Nelson Riddle (1 June 1921, Oradell, N.J. – 6 October 1985, Los Angeles) was an American arranger, composer, bandleader and orchestrator.

Following his father's interest in music, Riddle began taking piano lessons at age eight and trombone lessons at age fourteen. A formative experience was hearing Serge Koussevitsky and the Boston Symphony Orchestra playing Maurice Ravel's Boléro. Riddle said later: "... I've never forgotten it. It's almost as if the orchestra leaped from the stage and smacked you in the face ..."

By his teenage years he had decided to become a professional musician; "... I wanted to be a jazz trombone player, but I didn't have the coordination."So his inclinations began to turn to writing — composing and arranging.

After his graduation from Rumson High School, he spent his late teens and early 20s playing trombone in and occasionally arranging for various local dance bands, culminating in his association with the Charlie Spivak Orchestra. In 1943, Riddle joined the Merchant Marine, serving at Sheepshead Bay, Brooklyn, New York for about two years while continuing to work for the Charlie Spivak Orchestra.

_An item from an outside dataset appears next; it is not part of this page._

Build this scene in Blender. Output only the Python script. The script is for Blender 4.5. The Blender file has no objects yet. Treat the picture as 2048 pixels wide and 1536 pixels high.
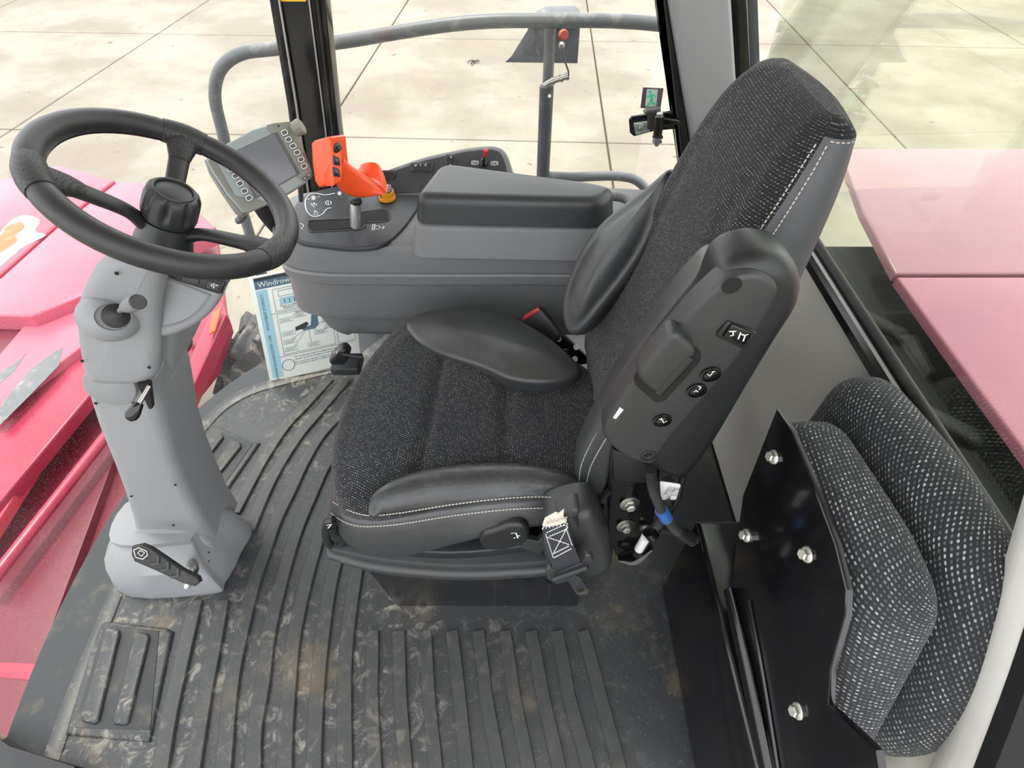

He studied orchestration under his fellow merchant mariner, composer Alan Shulman. He gave up professional playing after the service and studied orchestration and composition with Maria Ceastlnuovo-Tedesco. In the 1940s, he played trombone and was an arranger for several big bands, including those of Tommy Dorsey and Bob Crosby.

Riddle then joined NBC radio as a staff arranger and conductor. He worked with many popular singers, including Peggy Lee, Judy Garland, Nat “King” Cole and Ella Fitzgerald, among others. He also arranged a number of film musicals, including Guys and Dolls, High Society and Pal Joey.

In the 1960s and 1970s, Riddle was active creating music for films and television. He won an Academy Award for his music to the film The Great Gatsby and he provided music for the inaugurations of President John F. Kennedy (1961) and President Ronald Reagan (1985). His last effort was the collaboration with singer Linda Ronstadt on three albums of popular songs from the 1920s and 1930s.